Law vs. order
“Jerusalem was destroyed,” according to Rabbi Yohanan, “because her people hewed strictly to the letter of the Torah.” This harsh warning from the Talmud is invoked when rabbis and lay people need to draw a distinction between what is “legal” and what is “just.” As the 20th-century scholar Rabbi Ben Zion Bokser explained, “A community in which men are content to hew to the strict letter of the law was devoid of the moral cement that gives a social order stability.”
By nearly all accounts, a Florida jury reached a fair and reasonable conclusion in declaring George Zimmerman not guilty of second degree murder or manslaughter in the shooting of teen Trayvon Martin. Under Florida’s self-defense statute, persons who believe themselves to be in danger of “great bodily harm” may respond with deadly force, even if such persons were themselves the pursuers in an encounter. “[I]t is not enough for the state to prove that George Zimmerman acted unwisely in following Martin,” writes the Atlantic’s Ta-Nehisi Coates. “Under Florida law, George Zimmerman had no responsibility to — at any point — retreat.”
And yet the volatile mix of stand-your-ground laws and permissive concealed weapons statutes suggests that the killing of Martin was a tragedy waiting to happen. In this case, the law itself guarantees that armed, untrained citizens will find themselves acting as self-appointed agents of law enforcement, with tragic results.

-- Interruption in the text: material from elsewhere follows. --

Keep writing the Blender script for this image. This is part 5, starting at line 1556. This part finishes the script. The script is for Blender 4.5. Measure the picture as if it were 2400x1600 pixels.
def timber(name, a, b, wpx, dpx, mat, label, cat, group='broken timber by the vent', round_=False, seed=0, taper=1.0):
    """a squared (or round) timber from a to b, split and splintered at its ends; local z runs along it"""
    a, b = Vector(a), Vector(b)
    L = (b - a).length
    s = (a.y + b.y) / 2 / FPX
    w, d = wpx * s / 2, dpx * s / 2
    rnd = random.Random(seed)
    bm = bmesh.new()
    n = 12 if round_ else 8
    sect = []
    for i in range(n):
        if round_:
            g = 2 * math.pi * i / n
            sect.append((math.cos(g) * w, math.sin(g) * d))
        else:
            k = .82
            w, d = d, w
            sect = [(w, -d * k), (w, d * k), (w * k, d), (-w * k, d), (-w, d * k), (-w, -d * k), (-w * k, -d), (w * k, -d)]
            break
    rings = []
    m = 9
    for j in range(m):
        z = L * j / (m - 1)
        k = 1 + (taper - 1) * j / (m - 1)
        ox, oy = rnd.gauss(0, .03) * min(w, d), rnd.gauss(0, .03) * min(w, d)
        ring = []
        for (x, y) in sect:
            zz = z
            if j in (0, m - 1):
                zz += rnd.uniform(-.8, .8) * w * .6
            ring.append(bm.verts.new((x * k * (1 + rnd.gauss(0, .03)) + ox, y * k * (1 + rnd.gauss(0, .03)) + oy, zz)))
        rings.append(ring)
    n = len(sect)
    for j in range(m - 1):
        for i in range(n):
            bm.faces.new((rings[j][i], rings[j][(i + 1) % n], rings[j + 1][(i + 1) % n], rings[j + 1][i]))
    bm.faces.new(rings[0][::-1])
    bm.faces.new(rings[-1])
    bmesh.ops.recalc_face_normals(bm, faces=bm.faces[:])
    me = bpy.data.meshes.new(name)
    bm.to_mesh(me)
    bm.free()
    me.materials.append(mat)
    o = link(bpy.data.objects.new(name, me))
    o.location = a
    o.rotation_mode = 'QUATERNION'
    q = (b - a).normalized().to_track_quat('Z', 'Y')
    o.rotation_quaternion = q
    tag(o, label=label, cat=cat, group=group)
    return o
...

The Trayvon Martin case calls for a national conversation on race, for sure, but it also demands that our courts and legislators recalibrate the law itself. That isn’t to say that people should be denied their constitutional right to bear arms or to self-defense, but it does call for restoring a balance between legal and sensible gun ownership and a stable social order, between legitimate self-defense and common sense — and, ultimately, between what is legal, and what is just.